- **What is being asked**: Can you find the lines of the listing that include "high" and copy every one?

- **Given data**:
★ ★ ★
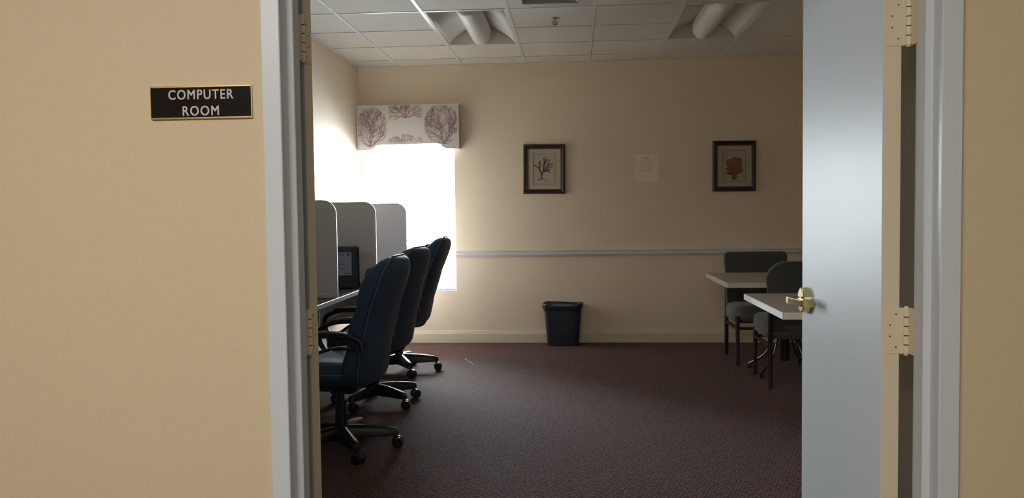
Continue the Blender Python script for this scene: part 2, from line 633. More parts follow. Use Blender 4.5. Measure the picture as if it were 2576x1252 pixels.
# ------------------------------------------------------------------ corridor sign
sg = thing('room_sign', 'black name plate with gold rails reading COMPUTER ROOM', 'sign', (-.889, YH, 1.5435), 0)
hwid, hhei = .1245, .0375
b = B(); box(b, -hwid + .001, hwid - .001, -.0045, -.0015, -hhei + .002, hhei - .002, .0003); obj('plate', b, PLAQUE, sg)
b = B(); box(b, -hwid, hwid, -.0015, 0, -hhei, hhei); obj('backing', b, GOLD, sg)
for z in (-hhei, hhei):
    b = B(); box(b, -hwid, hwid, -.0075, -.001, z - .0022, z + .0022, .0009, 2); obj('gold_rail', b, GOLD, sg)
for x in (-hwid, hwid):
    b = B(); box(b, x - .0006, x + .0006, -.006, -.001, -hhei, hhei); obj('end_strip', b, GOLD, sg)


def text(name, s, size, loc, m, parent, width=None, off=0.0, ext=0.0002, rot=(PI / 2, 0, 0), fat=0.0):
    cu = bpy.data.curves.new(name, 'FONT')
    cu.body = s
    cu.size = size
    cu.align_x = 'CENTER'
    cu.align_y = 'CENTER'
    cu.extrude = ext
    cu.offset = off
    cu.resolution_u = 4
    cu.space_character = 1.16
    o = bpy.data.objects.new(name, cu)
    C.objects.link(o)
    dg = bpy.context.evaluated_depsgraph_get()
    me = bpy.data.meshes.new_from_object(o.evaluated_get(dg))
    bpy.data.objects.remove(o)
    xs = [v.co.x for v in me.vertices]
    ys = [v.co.y for v in me.vertices]
    mx_, my_ = (max(xs) + min(xs)) / 2, (max(ys) + min(ys)) / 2
    k = (width / (max(xs) - min(xs))) if width else 1
    kh = (size / (max(ys) - min(ys)))
    for v in me.vertices:
        v.co.x = (v.co.x - mx_) * k
        v.co.y = (v.co.y - my_) * kh
    if fat:                          # embolden: the glyphs again, shifted by a hair each way
        out = bmesh.new()
        i = 0
        for dx in (-fat / 2, -fat / 4, 0, fat / 4, fat / 2):
            for dy in (-fat / 4, fat / 4):
                q = bmesh.new(); q.from_mesh(me); q.transform(Matrix.Translation((dx, dy, i * .00004))); merge(out, q)
                i += 1
        out.to_mesh(me); out.free()
    me.materials.clear()
    me.materials.append(m)
    o = bpy.data.objects.new(name, me)
    C.objects.link(o)
    o.parent = parent
    o.location = loc
    o.rotation_euler = rot
    return o


text('lettering', 'COMPUTER', .0226, (-.0, -.0048, .0188), LETTER, sg, width=.1600, fat=.0011)
text('lettering', 'ROOM', .0226, (-.001, -.0048, -.0200), LETTER, sg, width=.0890, fat=.0011)

# ------------------------------------------------------------------ light fixtures
def light_fixture(x0, x1, y0, y1, label):
    t = thing('light_fixture', label, 'ceiling light', ((x0 + x1) / 2, (y0 + y1) / 2, H), group='recessed troffers in the ceiling')
    hw_, hl = (x1 - x0) / 2 - .012, (y1 - y0) / 2 - .012
    b = B()
    for a in ((-hw_, -hw_ + .014, -hl, hl), (hw_ - .014, hw_, -hl, hl)):
        box(b, a[0], a[1], a[2], a[3], -.003, .006, .001)
    for a in ((-hw_ + .014, hw_ - .014, -hl, -hl + .010), (-hw_ + .014, hw_ - .014, hl - .010, hl)):
        box(b, a[0], a[1], a[2], a[3], -.003, .006, .001)
    obj('trim_frame', b, LIGHTW, t)
    # two concave wings rising to a central ridge behind the lamp basket
    w = hw_ - .014
    prof = []
    n = 14
    for k in range(n + 1):
        u = k / n
        x = -w + u * w
        prof.append((x, .002 + .125 * math.sin(min(1, u * 1.25) * PI / 2) ** 0.9))
    full = prof + [(-x, z) for x, z in prof[::-1][1:]]
    outer = [(x, z + .006) for x, z in full[::-1]]
    b = B()
    vs_ = []
    for y in (-hl + .01, hl - .01):
        vs_.append([b.verts.new((x, y, z)) for x, z in full])
    for a_, c_2 in zip(range(len(full) - 1), range(1, len(full))):
        b.faces.new((vs_[0][a_], vs_[0][c_2], vs_[1][c_2], vs_[1][a_])).smooth = True
    o = obj('reflector', b, LIGHTW, t)
    sol = o.modifiers.new('s', 'SOLIDIFY'); sol.thickness = .002
    for sgn in (-1, 1):
        b = B()
        pts = [(x, z) for x, z in full]
        prism(b, pts, 'y', sgn * (hl - .012) - .001, sgn * (hl - .012) + .001)
        obj('end_plate', b, LIGHTW, t)
    # lamp basket: a long half-round trough with rounded ends
    b = B()
    rings = []
    R_ = .082
    L_ = hl - .025
    ny = 9
    for k in range(-1, 2):
        pass
    ys = []
    for k in range(ny):
        a = PI / 2 * k / (ny - 1)
        ys.append((-L_ + R_ * .9 * (1 - math.sin(a)), math.cos(a)))
    ys = [(-L_ + .07 * (1 - math.sin(PI / 2 * k / (ny - 1))) , None) for k in range(ny)]
    prof_y = []
    for k in range(ny):
        a = PI / 2 * k / (ny - 1)
        prof_y.append((-L_ + .07 * (1 - math.cos(a)), .35 + .65 * math.sin(a)))
    prof_y += [(-y, r) for y, r in prof_y[::-1]]
    for y, r in prof_y:
        ring = []
        for k in range(17):
            an = PI + PI * k / 16
            ring.append(Vector((R_ * (.7 + .3 * r) * math.cos(an), y, .055 + (R_ * .98) * r * math.sin(an))))
        ring.append(Vector((R_ * (.7 + .3 * r), y, .11)))
        ring.append(Vector((-R_ * (.7 + .3 * r), y, .11)))
        rings.append(ring)
    loft(b, rings)
    obj('lamp_basket', b, LIGHTW, t)
    return t


light_fixture(-1.0564, -.4468, 5.909, 7.128, 'recessed ceiling troffer with rounded lamp basket, nearer the window')
light_fixture(.7724, 1.382, 5.909, 7.128, 'recessed ceiling troffer with rounded lamp basket, above the study tables')

# air vent: square, stepped louvre frames
vx0, vx1, vy0, vy1 = -.4468, .1628, 5.2992, 5.909
vt = thing('ceiling_vent', 'square stepped louvre air vent set in the ceiling', 'vent', ((vx0 + vx1) / 2, (vy0 + vy1) / 2, H))


def ring_frame(b, ro, ri, z0, z1, zi=None):
    """square ring, outer half size ro at z0, inner half size ri at z1 (sloping vane)"""
    sq = lambda r, z: [Vector((-r, -r, z)), Vector((r, -r, z)), Vector((r, r, z)), Vector((-r, r, z))]
    A = [b.verts.new(p) for p in sq(ro, z0)]
    D_ = [b.verts.new(p) for p in sq(ri, z1)]
    A2 = [b.verts.new(p) for p in sq(ro, z0 + .002)]
    D2 = [b.verts.new(p) for p in sq(ri, z1 + .002)]
    for j in range(4):
        k = (j + 1) % 4
        b.faces.new((A[j], A[k], D_[k], D_[j]))
        b.faces.new((A2[j], A2[k], D2[k], D2[j]))
        b.faces.new((A[j], A[k], A2[k], A2[j]))
        b.faces.new((D_[j], D_[k], D2[k], D2[j]))


b = B(); ring_frame(b, .293, .188, -.002, -.002); obj('flange', b, VENTM, vt)
b = B(); ring_frame(b, .189, .187, -.002, .05); obj('throat', b, VENTM, vt)
for r in (.186, .152, .118, .084, .050):
    b = B(); ring_frame(b, r - .003, r - .026, -.001, .024); obj('vane', b, VENTM, vt)
b = B(); box(b, -.19, .19, -.19, .19, .05, .055); obj('duct_back', b, VENTD, vt)

sk = thing('fire_sprinkler', 'small metal pendent fire sprinkler on a ceiling tile', 'sprinkler', (-.119, 6.231, H - .001))
b = B(); loft(b, [sring(0, 0, z, r, r, 20, 2) for z, r in ((0, .036), (-.004, .036), (-.009, .024), (-.010, .012))]); obj('escutcheon', b, CHROME, sk)
b = B(); cyl(b, (0, 0, -.008), (0, 0, -.022), .010, n=12); obj('body', b, CHROME, sk)
for s in (-1, 1):
    b = B(); sweep(b, spline([(s * .009, 0, -.02), (s * .016, 0, -.032), (s * .008, 0, -.047)], 4), .003, .0025, 8); obj('frame_arm', b, mat('dull_bronze', (.12, .09, .06), .4, .7), sk)
b = B(); cyl(b, (0, 0, -.022), (0, 0, -.046), .002, n=8); obj('bulb', b, mat('sprinkler_bulb', (.3, .05, .03), .2), sk)
b = B(); cyl(b, (0, 0, -.046), (0, 0, -.049), .016, n=12); obj('deflector', b, mat('dull_deflector', (.16, .13, .1), .4, .7), sk)

# ------------------------------------------------------------------ coral drawing helper (flat print of thin ribbons)
def coral(b, x, z, ang, L, w, depth, y, rnd, clip=None, spread=.55, mi=0):
    """a branching ribbon in the plane y; draws tapered quads"""
    n = 3
    pts = [(x, z, ang)]
    a = ang
    for k in range(n):
        a += rnd.uniform(-.22, .22)
        x += math.cos(a) * L / n
        z += math.sin(a) * L / n
        pts.append((x, z, a))
    for k in range(n):
        x0, z0, a0 = pts[k]
        x1, z1, a1 = pts[k + 1]
        if clip and not (clip(x0, z0) and clip(x1, z1)):
            continue
        w0 = w * (1 - .25 * k / n)
        w1 = w * (1 - .25 * (k + 1) / n)
        nx, nz = -math.sin(a1), math.cos(a1)
        y_ = y - rnd.uniform(0, .0004)
        vs2 = [b.verts.new(p) for p in ((x0 - nx * w0, y_, z0 - nz * w0), (x0 + nx * w0, y_, z0 + nz * w0), (x1 + nx * w1, y_, z1 + nz * w1), (x1 - nx * w1, y_, z1 - nz * w1))]
        b.faces.new(vs2).material_index = mi
    if depth > 0:
        for sgn in (-1, 1):
            coral(b, x, z, a + sgn * rnd.uniform(.22, spread), L * rnd.uniform(.70, .86), w * .86, depth - 1, y, rnd, clip, spread, mi)
        # side twigs
        xm, zm, am = pts[2]
        s = rnd.choice((-1, 1))
        coral(b, xm, zm, am + s * rnd.uniform(.5, .9), L * .5, w * .8, max(0, depth - 2), y, rnd, clip, spread, mi)
        xm, zm, am = pts[1]
        coral(b, xm, zm, am - s * rnd.uniform(.5, .9), L * .4, w * .8, 0, y, rnd, clip, spread, mi)


# ------------------------------------------------------------------ valance over the window
vx = (-2.062 - 1.078) / 2
va = thing('window_valance', 'pale fabric valance printed with mauve coral above the window', 'valance', (-1.571, YF, 1.88))
half = .493
VD = .11
outline = [(-half, 0), (-half + .004, -.002), (-.375, .002), (-.34, .012), (-.315, .038), (-.285, .049), (.275, .056), (.315, .046), (.34, .018), (.37, .002), (half, .0), (half, .424), (-half, .424)]
b = B(); prism(b, outline, 'y', -VD, -VD + .012)
o = obj('front_board', b, FABRIC, va)
for x in (-half + .006, half - .006):
    b = B(); box(b, x - .006, x + .006, -VD + .012, 0, 0, .424, .002); obj('side_board', b, FABRIC, va)
b = B(); box(b, -half + .012, half - .012, -VD + .012, 0, .412, .424); obj('top_board', b, FABRIC, va)
b = B()
sweep(b, [Vector((x, -VD, z)) for x, z in outline[:11]], .0022, .0022, 6); obj('welt_cord', b, mat('welt_cord', (.42, .38, .37), .8), va)
inside = lambda x, z: abs(x) < half - .006 and z < .420 and z > (.062 if abs(x) < .30 else .008)
rnd = random.Random(5)
FANS = [(-.362, .030, [.55, .9, 1.15, 1.4, 1.6, 1.8, 2.05, 2.35, 2.7, 3.0], .122),
        (.350, .048, [.25, .6, .95, 1.2, 1.42, 1.62, 1.85, 2.1, 2.4, 2.75], .125),
        (-.02, .300, [.35, .75, 1.15, 1.55, 1.95, 2.35, 2.8], .075),
        (-.02, -.12, [.85, 1.1, 1.35, 1.6, 1.85, 2.1], .105)]
b = B()
CL = [lambda x, z: ((x + .348) / .150) ** 2 + ((z - .215) / .205) ** 2 < 1, lambda x, z: ((x - .325) / .168) ** 2 + ((z - .235) / .20) ** 2 < 1,
      lambda x, z: abs(x + .02) < .165 and z > .285, lambda x, z: abs(x + .02) < .165 and z < .155 - .3 * abs(x + .02)]
for q, (fx, fz, angs, L) in enumerate(FANS):
    ins = lambda x, z, f=CL[q]: inside(x, z) and f(x, z)
    for a in angs:
        coral(b, fx, fz, a, L, .0026, 4, -VD - .0010, rnd, ins, .40)
obj('coral_print', b, CORALP, va)
b = B()
rnd = random.Random(5)
for q, (fx, fz, angs, L) in enumerate(FANS):
    ins = lambda x, z, f=CL[q]: inside(x, z) and f(x, z)
    for a in angs:
        coral(b, fx + .0025, fz, a, L, .0058, 4, -VD - .0004, rnd, ins, .40)
obj('coral_fill', b, CORALF, va)

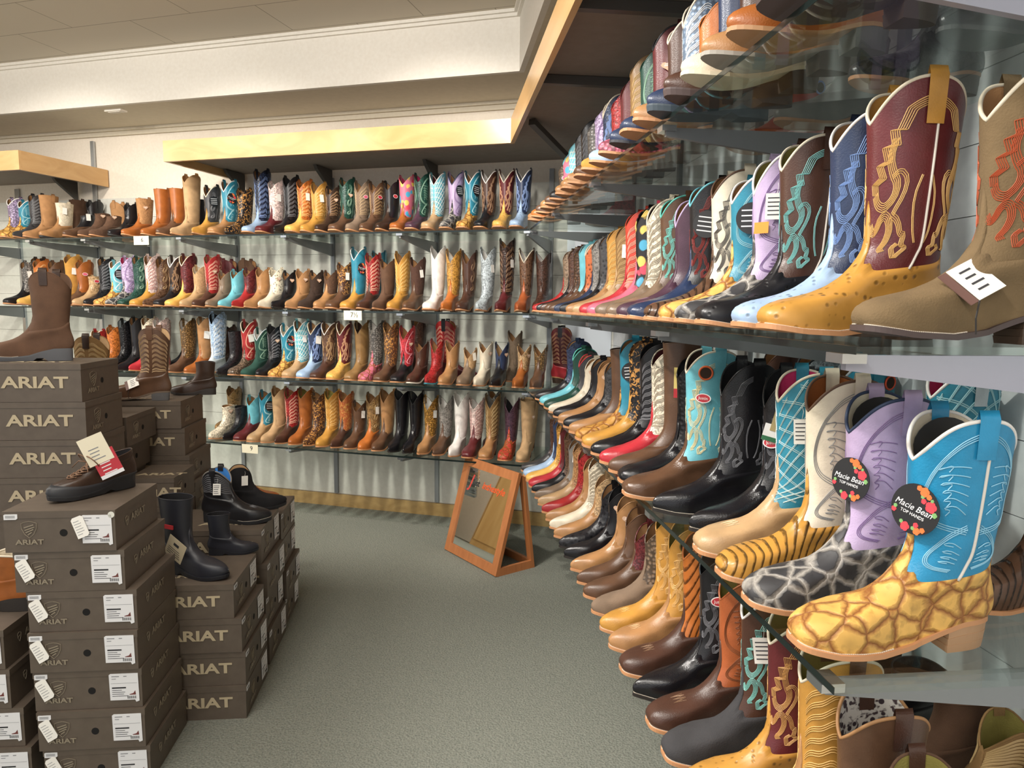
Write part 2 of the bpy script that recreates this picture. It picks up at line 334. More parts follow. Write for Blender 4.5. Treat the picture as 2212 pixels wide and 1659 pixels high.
# ---------------------------------------------------------------- canopies with maple fascia above the shelves
ZV0, ZV1 = 2.386, 2.516; DV, XV = 3.86, .398
M_MAPLE = wood('maple_fascia', 'c49a66', 'd0a874', 0, .25, .35); M_MAPLEY = wood('maple_fascia_y', 'c49a66', 'd0a874', 1, .25, .35)
M_UNDER = noisy('canopy_underside', '867b72', '8d8279', 20, .8, .02, .001)
def canopy_bracket(par, a, bb): MB().beam(a, bb, .022, .04).build('support_arm', M_DARKMETAL, par)
TL = -3.444; vc = corner(XV, DV); t = .022
c = empty('canopy', (vc.x, vc.y, 0), 0, 'long L-shaped canopy with maple fascia over the back and right shelves', 'canopy')
def child(mb, name, mat, par, **k):
    L0 = par.location; mb.v = [tuple(Vector(p) - L0) for p in mb.v]; return mb.build(name, mat, par, **k)
iv = corner(XV + t, DV + t)
child(MB().prism([P(TL, DV), vc, iv, P(TL, DV + t)], (0, 0, ZV0), (0, 0, ZV1)), 'fascia', M_MAPLE, c)
child(MB().prism([vc, (XV, -1.2, 0), (XV + t, -1.2, 0), iv], (0, 0, ZV0), (0, 0, ZV1)), 'fascia', M_MAPLEY, c)
child(MB().prism([P(TL, DV + t), P(TL + t, DV + t), P(TL + t, DW - .012), P(TL, DW - .012)], (0, 0, ZV0), (0, 0, ZV1)), 'end_panel', M_MAPLEY, c)
ci = corner(XW - .012, DW - .012)
child(MB().prism([P(TL + t, DV + t), iv, ci, P(TL + t, DW - .012)], (0, 0, ZV0 + .05), (0, 0, ZV0 + .07)), 'top_board', M_UNDER, c)
child(MB().prism([iv, (XV + t, -1.2, 0), (XW - .012, -1.2, 0), ci], (0, 0, ZV0 + .05), (0, 0, ZV0 + .07)), 'top_board', M_UNDER, c)
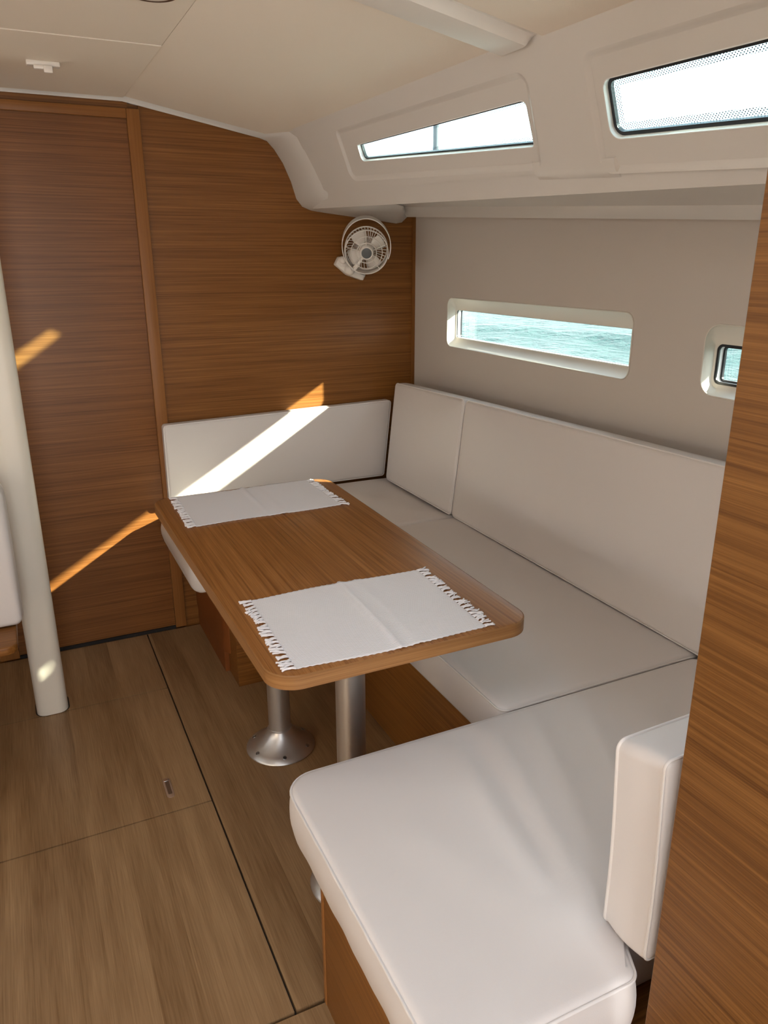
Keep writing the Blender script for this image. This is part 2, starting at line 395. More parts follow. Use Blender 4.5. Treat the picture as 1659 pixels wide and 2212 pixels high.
★ ★ ★
- **Solution**:
Write part 2 of the bpy script that recreates this picture. It picks up at line 334. More parts follow. Write for Blender 4.5. Treat the picture as 2212 pixels wide and 1659 pixels high.
Keep writing the Blender script for this image. This is part 2, starting at line 395. More parts follow. Use Blender 4.5. Treat the picture as 1659 pixels wide and 2212 pixels high.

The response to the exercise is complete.